**Your task**: Reproduce nothing but the closing run of lines: the line with "118), .9, noise=.08, nscale=.5)" and each line that follows it to the end of the data.
┌──
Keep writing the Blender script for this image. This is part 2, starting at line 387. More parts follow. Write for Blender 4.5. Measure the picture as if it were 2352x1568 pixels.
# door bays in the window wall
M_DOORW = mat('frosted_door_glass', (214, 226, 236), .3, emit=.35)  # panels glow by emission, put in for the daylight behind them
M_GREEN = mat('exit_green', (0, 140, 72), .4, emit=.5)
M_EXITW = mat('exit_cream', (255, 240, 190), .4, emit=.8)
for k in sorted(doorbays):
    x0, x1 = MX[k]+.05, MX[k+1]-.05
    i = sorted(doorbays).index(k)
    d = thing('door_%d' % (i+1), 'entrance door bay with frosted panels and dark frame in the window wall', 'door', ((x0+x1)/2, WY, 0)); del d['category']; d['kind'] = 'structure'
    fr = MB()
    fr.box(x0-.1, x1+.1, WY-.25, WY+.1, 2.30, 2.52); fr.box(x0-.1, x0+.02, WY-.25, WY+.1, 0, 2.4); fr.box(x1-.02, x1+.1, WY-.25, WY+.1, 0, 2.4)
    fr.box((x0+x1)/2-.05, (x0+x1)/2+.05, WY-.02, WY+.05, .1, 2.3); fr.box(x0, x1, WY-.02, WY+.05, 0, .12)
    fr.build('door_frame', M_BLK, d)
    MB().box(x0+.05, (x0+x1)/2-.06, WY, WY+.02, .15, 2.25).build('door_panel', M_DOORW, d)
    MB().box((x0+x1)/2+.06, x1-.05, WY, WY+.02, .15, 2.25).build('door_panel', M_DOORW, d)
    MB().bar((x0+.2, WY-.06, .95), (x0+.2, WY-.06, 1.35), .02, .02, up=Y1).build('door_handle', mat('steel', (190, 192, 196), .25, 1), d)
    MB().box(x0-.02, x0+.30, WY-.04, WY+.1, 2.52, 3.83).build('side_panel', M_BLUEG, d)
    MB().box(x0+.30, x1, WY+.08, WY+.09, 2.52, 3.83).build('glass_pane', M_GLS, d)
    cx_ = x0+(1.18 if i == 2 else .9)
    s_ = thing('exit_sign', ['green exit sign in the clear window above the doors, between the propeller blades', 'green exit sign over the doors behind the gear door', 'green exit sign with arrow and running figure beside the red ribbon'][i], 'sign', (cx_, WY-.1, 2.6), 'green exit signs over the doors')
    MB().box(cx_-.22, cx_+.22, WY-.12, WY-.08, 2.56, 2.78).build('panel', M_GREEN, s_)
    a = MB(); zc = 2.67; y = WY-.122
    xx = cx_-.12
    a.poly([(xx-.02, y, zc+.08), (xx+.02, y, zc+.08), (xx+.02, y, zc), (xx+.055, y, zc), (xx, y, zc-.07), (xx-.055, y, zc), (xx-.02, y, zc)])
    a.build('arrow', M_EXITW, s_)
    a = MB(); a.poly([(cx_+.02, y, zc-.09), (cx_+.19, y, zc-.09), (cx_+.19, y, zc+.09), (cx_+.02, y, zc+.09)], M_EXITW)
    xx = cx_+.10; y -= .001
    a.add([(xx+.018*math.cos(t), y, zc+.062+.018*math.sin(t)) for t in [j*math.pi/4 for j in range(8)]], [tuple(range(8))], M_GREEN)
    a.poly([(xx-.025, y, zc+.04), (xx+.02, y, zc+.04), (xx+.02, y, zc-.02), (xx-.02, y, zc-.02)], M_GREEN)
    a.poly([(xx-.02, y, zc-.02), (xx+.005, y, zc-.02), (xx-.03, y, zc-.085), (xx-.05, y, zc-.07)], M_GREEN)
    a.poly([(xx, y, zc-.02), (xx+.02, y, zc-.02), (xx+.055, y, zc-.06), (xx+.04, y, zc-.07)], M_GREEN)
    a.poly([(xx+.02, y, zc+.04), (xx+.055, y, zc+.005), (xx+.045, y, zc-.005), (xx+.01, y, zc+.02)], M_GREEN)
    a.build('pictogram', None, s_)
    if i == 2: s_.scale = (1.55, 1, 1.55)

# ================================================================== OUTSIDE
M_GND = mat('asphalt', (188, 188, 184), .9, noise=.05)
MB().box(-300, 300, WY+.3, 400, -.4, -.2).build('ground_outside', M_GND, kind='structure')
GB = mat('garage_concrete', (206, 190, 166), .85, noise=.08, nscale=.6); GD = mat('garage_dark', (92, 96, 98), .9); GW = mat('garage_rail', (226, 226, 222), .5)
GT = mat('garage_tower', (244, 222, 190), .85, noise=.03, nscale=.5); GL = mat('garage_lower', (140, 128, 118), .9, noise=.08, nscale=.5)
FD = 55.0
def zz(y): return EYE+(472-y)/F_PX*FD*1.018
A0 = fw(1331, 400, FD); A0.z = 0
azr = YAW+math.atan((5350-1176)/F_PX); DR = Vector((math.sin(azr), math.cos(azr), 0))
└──
**Response to the task**:
GT = mat('garage_tower', (244, 222, 190), .85, noise=.03, nscale=.5); GL = mat('garage_lower', (140, 128, 118), .9, noise=.08, nscale=.5)
FD = 55.0
def zz(y): return EYE+(472-y)/F_PX*FD*1.018
A0 = fw(1331, 400, FD); A0.z = 0
azr = YAW+math.atan((5350-1176)/F_PX); DR = Vector((math.sin(azr), math.cos(azr), 0))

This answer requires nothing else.